Sareum Holdings, up 2.5%, announced that its co-development partner, the CRT Pioneer Fund (CPF) has signed a development and commercialisation licence agreement for SRA737 with a biopharma company based in the US. Under the terms of the agreement, an immediate payment of $0.5m is due to CPF and an additional fee consisting of $1.0m in cash and 500,000 shares in the licensee company may be payable upon the sooner of 12 months following the signing of the Licensing Agreement, or the event of the Licensee Company achieving certain commercial and material financing objectives. Also, an additional payment of $289m may become payable to CPF, subject to achievement of certain development, regulatory and commercial milestones which may or may not be achieved.

LPA Group, up 6.2%, announced the acquisition of Red Box international holdings Ltd for a consideration of approximately £1.1m, of which £275,000 is being satisfied on completion, and £825,000 is payable post-completion.

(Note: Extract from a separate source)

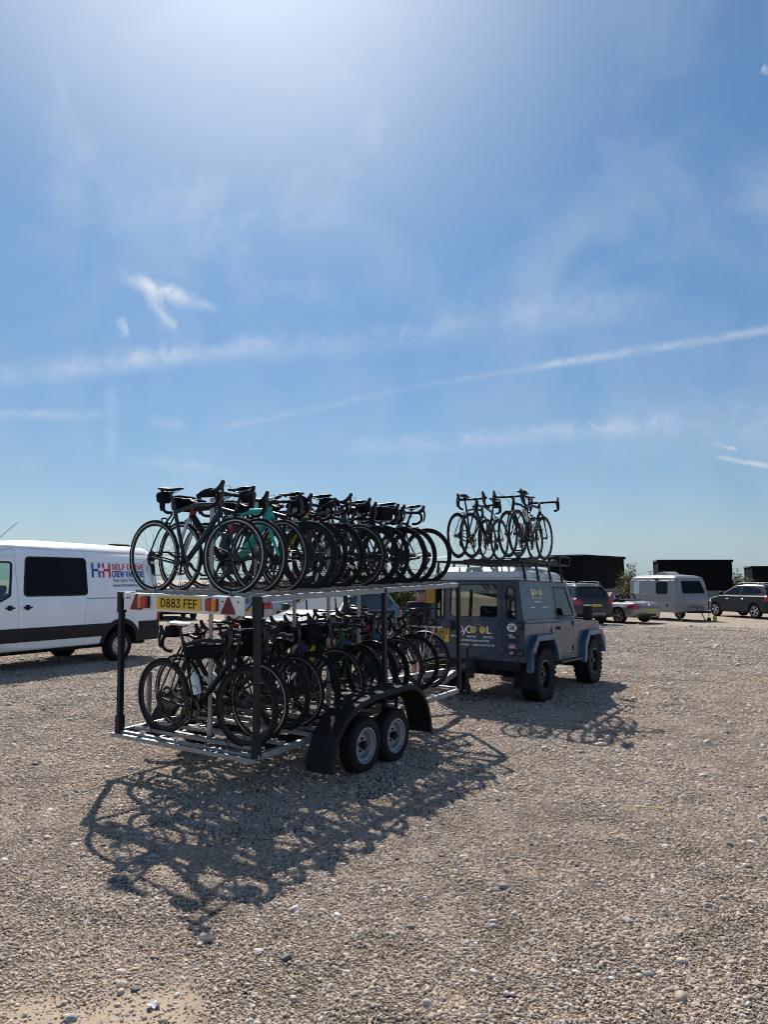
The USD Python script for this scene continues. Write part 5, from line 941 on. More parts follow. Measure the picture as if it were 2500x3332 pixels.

UK markets closed lower last week, as rate cut bets eased. On the data front, UK’s S&P Global manufacturing PMI weakened for a 17th consecutive month in December, amid slowdown in domestic and global output. On the flipside, UK’s sector activity grew at its fastest pace in six months in December, driven by rise in new orders, while the nation’s consumer credit rose to a 7-year high in November. Additionally, Britain’s house prices climbed to a 9-month high in December, amid property shortage, while the nation’s mortgage approvals increased to its highest level in five months in November, amid decline in borrowing costs. The FTSE 100 index declined 0.6% to settle at 7,689.6, while the FTSE AIM 100 index fell 2.7% to close at 3,602.2. Meanwhile, the FTSE techMARK 100 index lost 2.8% to end at 6,402.2.

US markets ended lower in the previous week, amid uncertainty over Fed’s rate cut outlook. On the data front, the US JOLTS job openings declined to its to lowest level in more than two years in November. Meanwhile, the US nonfarm payrolls advanced more-than-expected in December, while the private sector employment rose by more than market forecasts in December, reflecting a robust jobs market. Additionally, the US initial jobless claims fell to a 2-month low in the week ended 29 December 2023, while the nation’s ISM manufacturing PMI advanced in December, amid rebound in production. Separately, US FOMC meeting minutes indicated that interest rate cuts are likely in 2024, however, it highlighted uncertainty over rate and economic outlook. The DJIA index fell 0.6% to end at 37,466.1, while the NASDAQ index lost 3.2% to close at 14,524.1.